AAPI Voters Turn Out in Historic Numbers in PA
First Statewide Asian Electoral Organization Built Largest Electoral Field Program for Asian Americans in the Country, Mobilizing to Ensure Every Vote Is Counted
Pennsylvania — As Pennsylvania election officials continue counting the more than 750,000 remaining mail-in ballots across the state, the Asian Pacific Islander Political Alliance (API PA), PA’s first and only 501c4 political organization dedicated to the needs and interests of Asian American and Pacific Islander (AAPI) communities, is releasing key data that demonstrates unprecedented mobilization and voter turnout for those communities in this election cycle.
Early vote data shows that 50% of AAPI voters in the state requested mail-in ballots, the highest percentage for any racial category. This year, over 56,000 AAPIs cast their ballots early in PA, a 4,719% increase from 2016. API PA is predicting that final Asian American turnout will exceed all expectations in 2020, being the margin of victory for Joe Biden in Pennsylvania compared to a total of 67,5000 AAPI votes cast in-state in 2016. This follows API PA’s work to generate 560,000 calls, hundreds of thousands of texts, and relational organizing within community networks to sign AAPIs up to vote by mail.

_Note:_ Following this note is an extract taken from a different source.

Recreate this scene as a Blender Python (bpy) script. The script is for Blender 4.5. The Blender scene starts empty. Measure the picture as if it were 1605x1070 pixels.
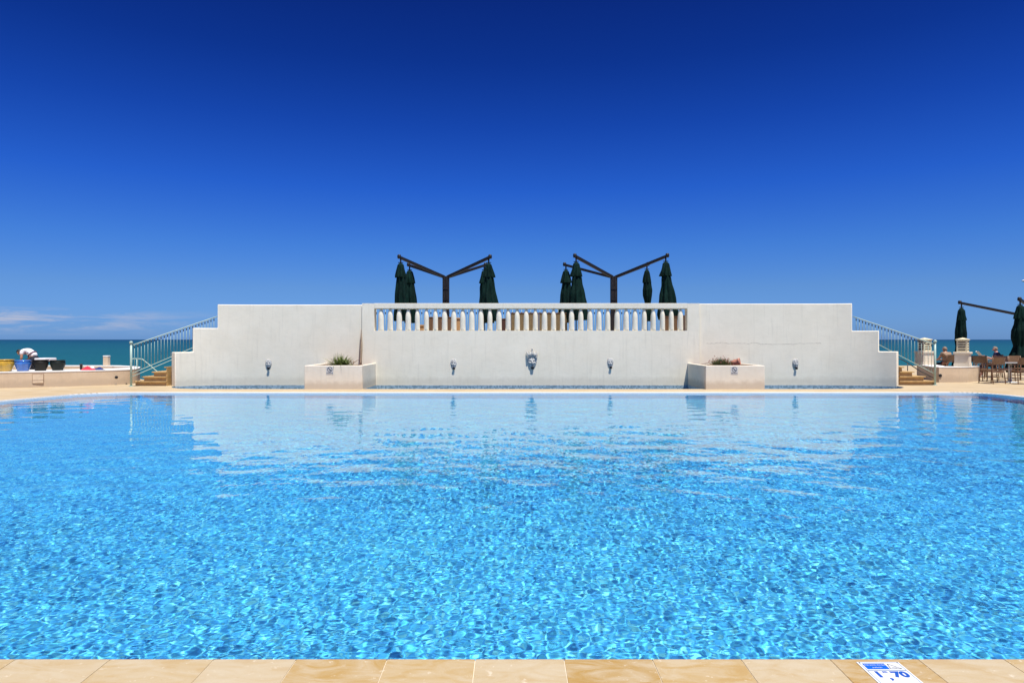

This year, API PA has recruited more than 1400 Asian American volunteers, and made 1.3 million calls to voters in PA, with support for ten AAPI languages, including 55,000 in-language persuasion and GOTV calls to low-English proficiency Asian voters. It also completed a six-figure direct mail program and a six-figure digital ad buy to educate and turn out Asian American voters across the commonwealth for Joe Biden and Kamala Harris, Auditor General candidate Nina Ahmad, who would be the first Asian American in statewide office, and crucial legislative pick-up opportunities like Nancy Guenst, who just claimed victory in House District 152.
With the strong possibility of days of ballot counting ahead in the state before candidate victories are officially called and Pennsylvania voters being a decisive factor in the outcome of the presidential race, API PA is joining dozens of local and statewide groups in mobilizing their supporters to events in Philadelphia and Allentown on Saturday to ensure every vote is counted.
Alix Webb, Co-Executive Director of API PA, had the following statement:
“Despite being the fastest growing portion of the electorate in PA and nationally, AAPI communities are often completely ignored by local, state, and national politicians. And yet, we may be the crucial linchpin to stopping a second Trump administration and ensuring a state legislature in PA that will best represent our people and all working families of color across the state.”
“API PA, along with our partner 501c3 Asian Pacific Islander organizations, have unmistakably demonstrated that when we actually invest in reaching AAPI voters — elders, young folks, people with low-English proficiency, workers — we can harness a powerful political force for the issues that matter most to us: healthcare for all, just immigration policies that keep families together, well-paying union jobs, and ending racial discrimination and violence.”
“The growing AAPI electorate, along with the existence of the first organization capable of engaging Pennsylvania’s Asian voters politically across multiple cultural and language divides, has huge implications for the present and future of our state and country’s politics. And beyond this election cycle, we are just getting started to translate the vision and power in our communities at the ballot box, at the table with our representatives, and in the streets.”
“For the past 4 years, Trump has shown us, time and again, who he is: a bully who sows racism to divide our country and enrich himself and his 1% friends. And now, our communities have resoundingly shown who we are — that despite huge challenges, AAPIs have always stood on the side of justice and fairness out of care for our communities and hope for a better future, whether we’ve called Pennsylvania home for one generation or four.”
“AAPI communities have resisted authoritarianism and martial law, often at the cost of our own lives, from Tiananmen Square to Gwangju, the Arab Spring, Hong Kong, and Jakarta. Despite isolation and fear, our parents and grandparents never stopped fighting for true democracy. At API PA, we’re mobilizing to ensure that every voice is heard and every vote is counted until we swear in a government of, by, and for our communities, immigrants, and all working families of color.”
The Asian Pacific Islander Political Alliance’s (API PA) mission is to build long-term power for APIs in Pennsylvania, by coordinating political, electoral, and legislative work to hold our elected officials accountable, engaging in culturally competent and linguistically accessible direct voter contact with our communities, and building solidarity with other aligned communities of color across the state.